Mir saheb remained involved in all important events as they unfolded over the years. The day when Gen Zia-ul-Huq overthrew Bhutto’s govt and declared Martial Law the initial information about it came at about midnight. The information was that secretary general of Pakistan National Alliance (Pakistan Qaumi Ittehaad) and a leader of Jamaat-i-Islami Prof Ghafoor Ahmad has been arrested. Jang Pindi immediately conveyed it to Mir saheb who alerted us. Then he himself started using his contacts in the higher echelons of power to get further information. Soon we learnt that Mufti Mehmud has also been arrested and Mumtaz Bhutto, Abdul Hafiz Pirzada and other federal ministers have been arrested too. By 3.00 a.m in the morning, it was almost confirmed that General Zia-ul-Huq staged the coup.
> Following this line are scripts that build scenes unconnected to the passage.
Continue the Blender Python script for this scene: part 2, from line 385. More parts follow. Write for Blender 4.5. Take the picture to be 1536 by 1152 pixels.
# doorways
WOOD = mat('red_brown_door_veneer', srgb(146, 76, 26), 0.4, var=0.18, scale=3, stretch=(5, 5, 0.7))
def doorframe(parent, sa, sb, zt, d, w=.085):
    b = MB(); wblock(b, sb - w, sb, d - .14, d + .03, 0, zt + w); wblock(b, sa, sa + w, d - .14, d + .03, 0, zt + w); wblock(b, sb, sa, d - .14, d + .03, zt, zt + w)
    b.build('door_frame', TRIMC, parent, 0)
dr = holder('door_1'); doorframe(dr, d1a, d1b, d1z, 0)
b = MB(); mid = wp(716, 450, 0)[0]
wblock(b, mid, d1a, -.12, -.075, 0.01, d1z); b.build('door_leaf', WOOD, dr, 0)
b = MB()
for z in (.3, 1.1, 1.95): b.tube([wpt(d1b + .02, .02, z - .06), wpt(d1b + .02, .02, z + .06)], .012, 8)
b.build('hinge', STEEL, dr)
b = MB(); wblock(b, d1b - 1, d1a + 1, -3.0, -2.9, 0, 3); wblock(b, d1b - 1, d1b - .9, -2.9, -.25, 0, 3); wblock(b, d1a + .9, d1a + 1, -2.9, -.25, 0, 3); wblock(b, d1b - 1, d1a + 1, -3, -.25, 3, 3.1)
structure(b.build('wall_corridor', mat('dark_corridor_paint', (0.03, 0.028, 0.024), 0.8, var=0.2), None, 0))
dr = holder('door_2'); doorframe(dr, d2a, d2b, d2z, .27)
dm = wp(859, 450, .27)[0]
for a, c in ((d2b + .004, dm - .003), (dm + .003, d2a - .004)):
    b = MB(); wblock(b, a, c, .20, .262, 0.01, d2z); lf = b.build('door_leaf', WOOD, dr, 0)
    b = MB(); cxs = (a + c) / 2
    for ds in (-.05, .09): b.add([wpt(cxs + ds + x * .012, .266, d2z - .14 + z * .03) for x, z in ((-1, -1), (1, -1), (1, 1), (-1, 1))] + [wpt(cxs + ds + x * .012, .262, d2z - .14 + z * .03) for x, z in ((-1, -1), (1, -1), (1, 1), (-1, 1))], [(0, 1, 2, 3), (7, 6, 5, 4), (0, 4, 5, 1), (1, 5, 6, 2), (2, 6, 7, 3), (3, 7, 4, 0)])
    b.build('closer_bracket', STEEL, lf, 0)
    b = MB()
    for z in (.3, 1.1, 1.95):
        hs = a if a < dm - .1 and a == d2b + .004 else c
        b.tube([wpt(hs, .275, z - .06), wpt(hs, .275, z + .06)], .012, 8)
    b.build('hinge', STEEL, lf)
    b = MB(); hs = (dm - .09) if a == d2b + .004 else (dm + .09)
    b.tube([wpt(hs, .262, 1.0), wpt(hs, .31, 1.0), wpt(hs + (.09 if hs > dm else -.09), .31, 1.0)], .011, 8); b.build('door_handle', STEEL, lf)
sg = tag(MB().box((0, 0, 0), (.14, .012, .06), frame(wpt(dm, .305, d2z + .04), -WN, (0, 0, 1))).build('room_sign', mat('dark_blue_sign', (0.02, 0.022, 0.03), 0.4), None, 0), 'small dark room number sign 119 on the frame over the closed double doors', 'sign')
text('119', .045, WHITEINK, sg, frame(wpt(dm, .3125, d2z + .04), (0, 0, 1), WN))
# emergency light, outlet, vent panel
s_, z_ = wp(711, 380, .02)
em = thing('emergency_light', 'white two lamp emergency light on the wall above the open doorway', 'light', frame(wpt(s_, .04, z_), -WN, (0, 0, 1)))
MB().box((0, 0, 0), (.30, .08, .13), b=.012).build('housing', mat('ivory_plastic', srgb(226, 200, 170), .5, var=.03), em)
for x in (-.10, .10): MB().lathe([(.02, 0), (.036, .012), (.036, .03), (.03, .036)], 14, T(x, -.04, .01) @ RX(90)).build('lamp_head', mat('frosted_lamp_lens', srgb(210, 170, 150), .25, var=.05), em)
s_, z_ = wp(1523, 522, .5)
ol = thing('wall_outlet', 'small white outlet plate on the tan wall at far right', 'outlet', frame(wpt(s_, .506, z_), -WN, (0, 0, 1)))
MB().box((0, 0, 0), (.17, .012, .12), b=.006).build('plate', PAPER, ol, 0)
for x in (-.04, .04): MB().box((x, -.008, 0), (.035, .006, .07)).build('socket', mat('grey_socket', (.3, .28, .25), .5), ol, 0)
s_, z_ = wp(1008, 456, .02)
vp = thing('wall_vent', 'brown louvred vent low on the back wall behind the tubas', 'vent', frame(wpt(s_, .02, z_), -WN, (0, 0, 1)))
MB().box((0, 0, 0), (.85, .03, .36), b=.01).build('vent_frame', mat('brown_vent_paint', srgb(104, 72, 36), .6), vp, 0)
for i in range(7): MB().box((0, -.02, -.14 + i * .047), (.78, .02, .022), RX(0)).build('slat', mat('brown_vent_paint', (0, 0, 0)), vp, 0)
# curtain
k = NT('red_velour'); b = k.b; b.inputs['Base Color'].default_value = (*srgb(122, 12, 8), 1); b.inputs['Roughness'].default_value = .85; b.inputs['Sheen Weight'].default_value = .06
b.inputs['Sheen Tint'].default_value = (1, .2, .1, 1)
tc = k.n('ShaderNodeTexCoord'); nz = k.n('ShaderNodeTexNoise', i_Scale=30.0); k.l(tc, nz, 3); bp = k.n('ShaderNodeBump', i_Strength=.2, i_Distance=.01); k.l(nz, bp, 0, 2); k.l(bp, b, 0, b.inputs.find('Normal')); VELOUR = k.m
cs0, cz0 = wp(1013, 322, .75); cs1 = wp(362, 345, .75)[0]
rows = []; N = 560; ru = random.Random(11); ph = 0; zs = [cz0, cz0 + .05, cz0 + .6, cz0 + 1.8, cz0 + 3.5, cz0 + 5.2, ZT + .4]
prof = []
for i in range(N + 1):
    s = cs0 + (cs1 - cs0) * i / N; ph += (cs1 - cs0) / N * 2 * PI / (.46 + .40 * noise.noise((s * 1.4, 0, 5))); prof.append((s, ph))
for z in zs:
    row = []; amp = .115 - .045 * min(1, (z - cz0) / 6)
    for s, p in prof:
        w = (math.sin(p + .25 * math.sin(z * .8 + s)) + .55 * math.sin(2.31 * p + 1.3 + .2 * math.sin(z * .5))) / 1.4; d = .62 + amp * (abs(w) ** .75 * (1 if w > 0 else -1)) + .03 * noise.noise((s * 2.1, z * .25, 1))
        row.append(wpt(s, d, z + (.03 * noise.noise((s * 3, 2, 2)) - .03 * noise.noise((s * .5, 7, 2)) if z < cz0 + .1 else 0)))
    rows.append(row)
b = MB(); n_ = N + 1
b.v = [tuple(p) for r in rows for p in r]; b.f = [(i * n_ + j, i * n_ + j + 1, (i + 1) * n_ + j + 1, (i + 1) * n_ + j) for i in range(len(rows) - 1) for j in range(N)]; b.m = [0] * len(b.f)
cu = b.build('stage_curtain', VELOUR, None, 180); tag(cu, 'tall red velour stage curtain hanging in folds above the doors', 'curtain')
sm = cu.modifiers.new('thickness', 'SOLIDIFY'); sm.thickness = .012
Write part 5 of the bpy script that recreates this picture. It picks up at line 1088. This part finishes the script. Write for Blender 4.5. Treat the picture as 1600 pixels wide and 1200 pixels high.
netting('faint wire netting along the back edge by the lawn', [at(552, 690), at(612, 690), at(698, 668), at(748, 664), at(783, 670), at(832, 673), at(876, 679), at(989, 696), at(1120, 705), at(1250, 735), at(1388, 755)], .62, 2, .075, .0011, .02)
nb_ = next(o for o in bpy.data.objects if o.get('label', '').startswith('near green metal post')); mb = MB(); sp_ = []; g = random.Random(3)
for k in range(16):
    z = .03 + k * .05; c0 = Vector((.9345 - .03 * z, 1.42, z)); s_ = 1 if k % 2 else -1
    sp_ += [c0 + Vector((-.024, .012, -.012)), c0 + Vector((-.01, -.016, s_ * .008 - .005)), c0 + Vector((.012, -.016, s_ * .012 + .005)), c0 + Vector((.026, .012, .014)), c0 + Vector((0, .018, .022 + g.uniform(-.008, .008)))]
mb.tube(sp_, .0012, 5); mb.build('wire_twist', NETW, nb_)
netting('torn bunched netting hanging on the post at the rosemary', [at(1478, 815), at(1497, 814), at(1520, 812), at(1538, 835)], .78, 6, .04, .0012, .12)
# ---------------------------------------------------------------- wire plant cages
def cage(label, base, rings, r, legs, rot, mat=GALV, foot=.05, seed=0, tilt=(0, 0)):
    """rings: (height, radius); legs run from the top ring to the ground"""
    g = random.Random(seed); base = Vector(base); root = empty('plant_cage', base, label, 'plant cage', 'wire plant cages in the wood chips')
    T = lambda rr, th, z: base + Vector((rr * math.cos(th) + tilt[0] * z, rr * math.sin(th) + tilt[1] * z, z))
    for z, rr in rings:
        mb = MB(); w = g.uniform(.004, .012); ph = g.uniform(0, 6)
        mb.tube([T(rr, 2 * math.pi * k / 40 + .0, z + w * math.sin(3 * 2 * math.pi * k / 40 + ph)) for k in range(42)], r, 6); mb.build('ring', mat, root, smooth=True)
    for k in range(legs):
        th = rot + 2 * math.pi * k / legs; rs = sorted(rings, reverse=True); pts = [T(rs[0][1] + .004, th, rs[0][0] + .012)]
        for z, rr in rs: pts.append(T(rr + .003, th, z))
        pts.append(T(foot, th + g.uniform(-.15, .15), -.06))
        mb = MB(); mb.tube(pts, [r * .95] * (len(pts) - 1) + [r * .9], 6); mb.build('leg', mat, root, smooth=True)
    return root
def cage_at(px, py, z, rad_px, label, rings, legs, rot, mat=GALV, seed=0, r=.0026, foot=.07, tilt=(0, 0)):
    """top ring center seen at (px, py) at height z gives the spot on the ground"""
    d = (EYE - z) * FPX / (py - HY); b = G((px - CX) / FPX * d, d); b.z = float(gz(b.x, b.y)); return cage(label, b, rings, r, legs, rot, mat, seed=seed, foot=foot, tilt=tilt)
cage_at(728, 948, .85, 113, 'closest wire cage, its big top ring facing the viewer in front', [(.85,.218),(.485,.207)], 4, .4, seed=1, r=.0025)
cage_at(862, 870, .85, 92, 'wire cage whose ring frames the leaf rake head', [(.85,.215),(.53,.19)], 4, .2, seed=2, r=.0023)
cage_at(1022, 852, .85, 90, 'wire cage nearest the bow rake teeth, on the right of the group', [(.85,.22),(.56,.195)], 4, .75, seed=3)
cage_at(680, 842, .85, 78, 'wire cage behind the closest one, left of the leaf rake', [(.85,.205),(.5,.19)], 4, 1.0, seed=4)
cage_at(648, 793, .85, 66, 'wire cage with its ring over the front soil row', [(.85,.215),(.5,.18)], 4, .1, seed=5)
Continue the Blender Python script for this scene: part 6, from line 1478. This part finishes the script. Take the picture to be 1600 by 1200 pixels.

Soon all the details were available but, off the record. Now the question was as to how the news could be given without official confirmation. Mir saheb found the way. He told us to get the story calligraphed and also the banner head line. He asked us to keep the copy ready and as soon the news is broadcast in radio Pakistan’s early morning bulletin the copy should be delivered to press.

Mir sahib used to work from 11.00 a.m. till 03.00 am. After office hours, he remained available on phone at his residence. Even two hours after midnight whenever I called him he would pick the receiver at the second bell and would say ‘khalil’. In those days, there used to be only one Eid holiday. When hawkers demanded two holidays on Eid Mir saheb supported them and said he would also get these holidays because he worked seven days a week and enjoyed holiday only when the newspaper did not publish.